17th century Flemish and Dutch paintings

Begeyn, Attributed to Abraham
11.200 €

Forest floor with butterflies, a dragonfly and a lizard
Oil on canvas : 58,1 X 50,3 cm
Unsigned
Frame : 71,9 X 63,8 cm
 
 

In short
 
Our painter has skilfully represented at dusk some humble inhabitants of the forest (three butterflies, a dragonfly and a lizard) around a beautifully lit thistle. This painting must date from between 1655 (when Begeyn joined the Leiden Painter’s Guild) and 1673 (when he fled from Holland to England). 
 
Begeyn was influenced by the Dutch painter Otto Marseus van Schrieck (1619/20 – 1678) who had invented this new subject in painting: so-called forest floors or nature pieces. These were accurate depictions of a micro-cosmos of wild flowers and thistles, butterflies, insects, frogs, toads, lizards and even snakes. 
 
About Abraham Begeyn
 
Dutch painter
Leiden 1637 – 1697 Berlin
 
Painter of Italianate landscapes and of forest floors.
 
Teacher unknown; some sources mention the Dutch Italianate landscape painter Nicolaes Berchem as his master.
 
Begeyn joined the Painter’s Guild of his hometown Leiden in 1655. He paid his guild dues until 1667. He married in 1658 in Wassenaar, which is close to Leiden.
 
In 1659/1660 he travelled to Paris and then to Italy. 
In 1672 he is documented in Amsterdam. That year Holland was being simultaneously attacked by England and France, with the help of the bishop of Münster and of the archbishop of Cologne. This period is known in Holland as the “Disaster year” (“Rampjaar”). The troops of King Louis XIV advanced rapidly from Germany towards the W., until they were stopped by the Dutch Water Line, inundated by the new Stadtholder, William III. By 1674 England, Cologne and Munster signed a peace treaty with Holland, while the war with France expanded outside of Holland. 
 
Begeyn fled to England and settled in London in 1673. Close by, in Richmond, he painted between 1675 and 1677 an important set of Italianate landscapes (some of which hold interesting still life elements) for the Duke and Duchess of Lauderdale at Ham House.

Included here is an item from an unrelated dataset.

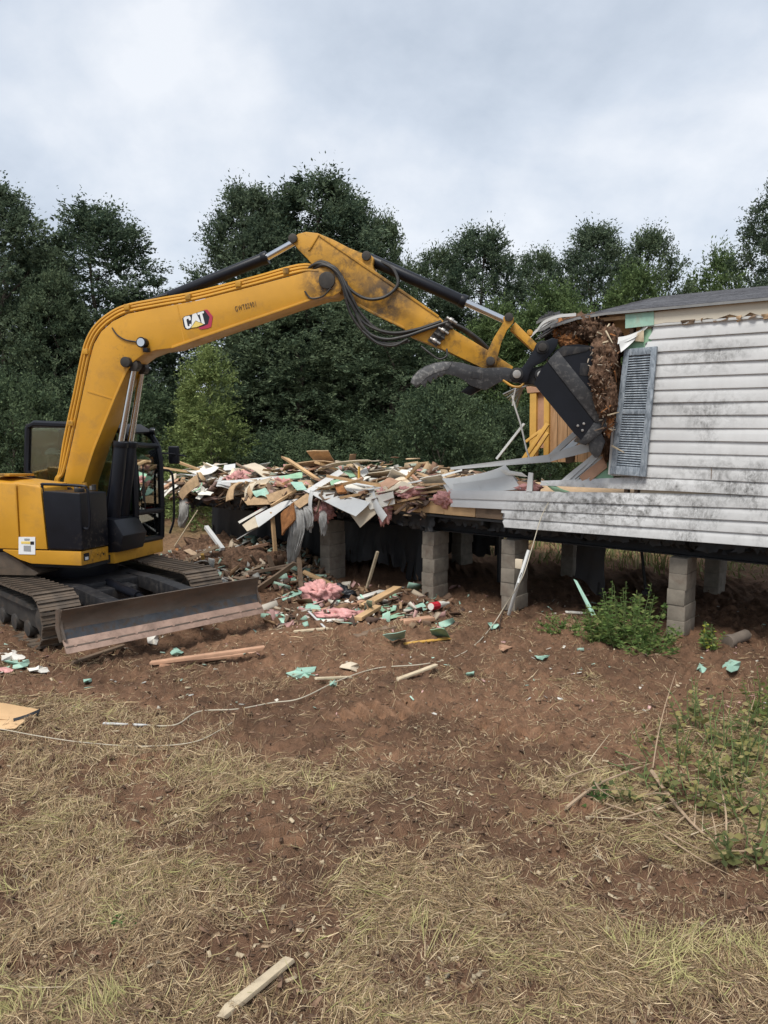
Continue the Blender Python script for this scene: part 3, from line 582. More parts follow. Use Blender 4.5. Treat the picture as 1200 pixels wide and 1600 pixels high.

According to Fred Meijer Begeyn did not paint anymore still lives after 1673, except the ones for Ham House.
 
Circa 1680 Begeyn was in France, where he painted two views of the Castle of Chantilly for the Grand Condé (Louis II de Bourbon-Condé).
After this command he returned to Holland, where he settled at The Hague.
In 1688 he was appointed court painter to the Elector of Brandenburg in Berlin. Early biographers say that he died in that town when he fell from a scaffold.
 
About Nature Pieces
 
Around 1650, the empirical investigation into the behaviour and physiology of snakes, toads, lizards, chameleons, hedgehogs, etc. is detectable on a pan-European scale. Animals were either collected and housed in jars, or observed in their native or in specially designed and enclosed habitats.
 
During the second half of the 17th century the Dutch painter Otto Marseus van Schrieck (Nijmegen 1619/20 – 1678 Amsterdam) invented a new genre, a new subject of paintings: so-called "Nature Pieces": a small and bizarre micro-cosmos set against an often Italianate landscape background. These forest floors (“bosgrondjes” in Dutch) represent a mysterious dark close-up of the shadowy undergrowth of forest floors, giving detailed views of wild flowers, weeds, thistles and mushrooms, animated by butterflies, strange insects, reptiles, toads, frogs and lizards. 
 
In 1648 van Schrieck had travelled to Italy with Mathias Withoos and with Willem van Aelst. In Rome they had joined the Schildersbent, an association of Northern painters, mostly Dutch and Flemish, notorious for its bacchic rituals and opposition to the Roman Accademia di San Luca. Here van Schrieck’s "Bentname" had been "Snuffelaar", the "Snuffler" because of his habit of roaming the countryside in search of plants, lizards and other animals. 
 
Back in Holland van Schrieck, who had married a wealthy man's daughter in 1664, had a small estate outside Amsterdam, where he bred snakes and other animals.
 
Many important Dutch artists from the 2nd half of the 17th century and from the early 18th century painted the same subjects and were equally influenced by Otto Marseus van Schrieck, such as Rachel Ruysch, Abraham Begeyn, Willem van Aelst, Elias van den Broeck, Abraham Mignon, Melchior de Hondecoeter and Nicolaes Lachtropius. His influence also extended to Italy, Germany and Austria.
 
Why should you buy this painting?
 
Because this attractive forest floor holds a deeper Vanitas meaning of life and death: the recklessness of the butterflies is opposed to the lizard who is hunting for them.